#### What is needed:
Tally the lines holding the word "scene" and state the count by itself.

#### Data block:
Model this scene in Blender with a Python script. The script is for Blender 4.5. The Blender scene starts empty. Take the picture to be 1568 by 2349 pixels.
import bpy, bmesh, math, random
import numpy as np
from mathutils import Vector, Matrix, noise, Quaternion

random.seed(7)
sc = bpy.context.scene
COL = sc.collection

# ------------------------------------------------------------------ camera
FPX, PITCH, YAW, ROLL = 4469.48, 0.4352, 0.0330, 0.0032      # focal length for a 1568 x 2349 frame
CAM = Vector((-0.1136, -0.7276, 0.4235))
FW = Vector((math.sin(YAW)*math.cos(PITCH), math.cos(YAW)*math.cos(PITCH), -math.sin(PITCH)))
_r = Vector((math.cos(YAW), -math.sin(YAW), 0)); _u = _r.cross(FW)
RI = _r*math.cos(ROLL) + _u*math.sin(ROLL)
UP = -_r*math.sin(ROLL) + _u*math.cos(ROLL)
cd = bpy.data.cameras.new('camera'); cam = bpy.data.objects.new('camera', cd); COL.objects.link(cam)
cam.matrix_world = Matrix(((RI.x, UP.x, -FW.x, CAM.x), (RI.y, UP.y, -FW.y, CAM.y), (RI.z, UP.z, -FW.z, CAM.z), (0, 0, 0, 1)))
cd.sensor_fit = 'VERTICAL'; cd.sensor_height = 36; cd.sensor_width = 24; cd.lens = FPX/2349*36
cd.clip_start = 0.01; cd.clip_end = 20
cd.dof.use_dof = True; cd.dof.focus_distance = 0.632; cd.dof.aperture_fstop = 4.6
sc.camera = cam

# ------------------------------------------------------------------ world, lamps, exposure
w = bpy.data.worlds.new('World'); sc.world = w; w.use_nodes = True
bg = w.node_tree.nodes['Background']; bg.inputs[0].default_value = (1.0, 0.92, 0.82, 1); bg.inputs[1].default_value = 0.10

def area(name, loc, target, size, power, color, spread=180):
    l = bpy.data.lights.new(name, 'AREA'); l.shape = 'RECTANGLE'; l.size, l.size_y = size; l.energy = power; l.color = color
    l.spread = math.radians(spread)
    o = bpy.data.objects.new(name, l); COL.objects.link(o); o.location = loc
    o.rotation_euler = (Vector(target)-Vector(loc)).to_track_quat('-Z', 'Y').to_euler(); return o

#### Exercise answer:
2